The product performs an operation at a privilege level that is higher than the minimum level required, which creates new weaknesses or amplifies the consequences of other weaknesses.

Related CAPEC definitions

An attacker is able to cause a victim to load content into their web-browser that bypasses security zone controls and gain access to increased privileges to execute scripting code or other web objects such as unsigned ActiveX controls or applets. This is a privilege elevation attack targeted at zone-based web-browser security.
An attacker is able to leverage access gained to the database to read / write data to the file system, compromise the operating system, create a tunnel for accessing the host machine, and use this access to potentially attack other machines on the same network as the database machine. Traditionally SQL injections attacks are viewed as a way to gain unauthorized read access to the data stored in the database, modify the data in the database, delete the data, etc.
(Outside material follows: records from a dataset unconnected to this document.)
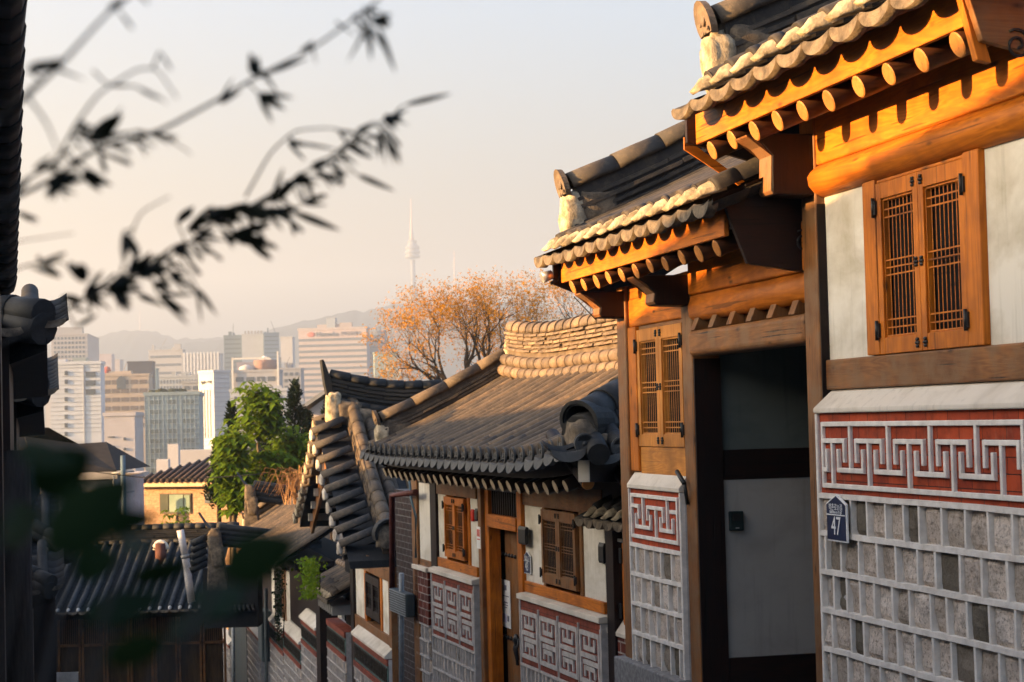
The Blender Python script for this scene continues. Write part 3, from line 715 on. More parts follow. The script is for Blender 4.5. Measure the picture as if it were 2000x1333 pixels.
m = MB(); m.prism([(0.42, 0.83), (0.42, 0.98), (-1.0, 1.62), (-1.0, 1.3), (0.0, 0.70), (0.10, 0.70)], 11.62, 11.65, 'x'); m.build('verge_board', WD['y'], G)
m = MB(); m.prism([(0.30, 0.70), (0.41, 0.985), (-1.2, 1.70), (-1.2, 0.70), (-0.45, 0.70), (-0.30, 0.64), (0.05, 0.66)], 8.52, 8.555, 'x'); m.build('gable_board', WD['y'], G, bevel=0.004)
swirl(G, 8.515, 0.02, 0.80, 0.055)
beam_end(G, 10.20, 10.36, 0.215, 0.60, 0.745); beam_end(G, 11.41, 11.57, 0.18, 0.60, 0.74)
# iron door stay
m = MB(); a = W1.P(*W1.at(1322, 922, 0.03)); 
pa, pb, pc = W1.at(1322, 921, 0.06), W1.at(1337, 946, 0.055), W1.at(1343, 985, 0.03)
m.tube([pa, pb], 0.013, 8); m.tube([pb, pc], 0.011, 8); m.build('iron_stay', M_BLACK, G)
# ---- things on the walls
def number_plate(fr, px0, py0, w, h, o, num, label, fs):
    s, _, z = fr.at(px0, py0, o)
    t = thing('number_plate', fr, (s, o, z), label, 'sign', 'blue house number plates')
    def pent(k):
        return [(s+w/2+k, z-h/2-k), (s+w/2+k, z+h*0.30+k*.6), (s, z+h*0.5+k*1.1), (s-w/2-k, z+h*0.30+k*.6), (s-w/2-k, z-h/2-k)]
    MB().prism(pent(0.008), o+0.01, o+0.020, 'y').build('plate', M_WHITE, t, bevel=0.002)
    MB().prism(pent(0), o+0.0201, o+0.0225, 'y').build('blue_face', M_BLUE, t)
    MB().box(s-w/2, s+w/2, o+.0226, o+.0236, z+h*0.06, z+h*0.085).build('rule', M_WHITE, t)
    text('numerals', num, h*0.60, fr, (s, o+.0235, z-h*0.20), M_WHITE, t, sx=0.92)
    text('street_name', '북촌로11길', h*0.18, fr, (s, o+.0235, z+h*0.235), M_WHITE, t, sx=0.95)
    text('street_name_roman', 'Bukchon-ro 11-gil', h*0.10, fr, (s, o+.0235, z+h*0.135), M_WHITE, t, sx=0.95)
    return t
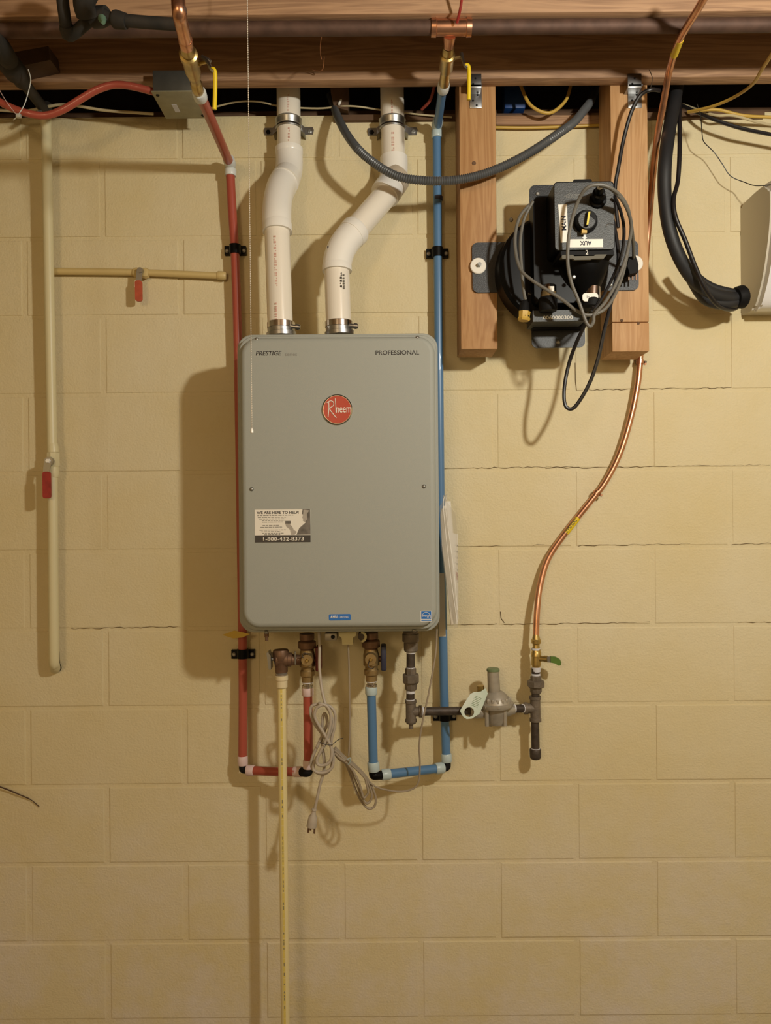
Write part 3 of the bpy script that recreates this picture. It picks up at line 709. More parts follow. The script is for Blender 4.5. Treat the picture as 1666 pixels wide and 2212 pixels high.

However, almost every data base management system (DBMS) system includes facilities that if compromised allow an attacker complete access to the file system, operating system, and full access to the host running the database. The attacker can then use this privileged access to launch subsequent attacks. These facilities include dropping into a command shell, creating user defined functions that can call system level libraries present on the host machine, stored procedures, etc.
This attack targets programs running with elevated privileges. The adversary tries to leverage a vulnerability in the running program and get arbitrary code to execute with elevated privileges.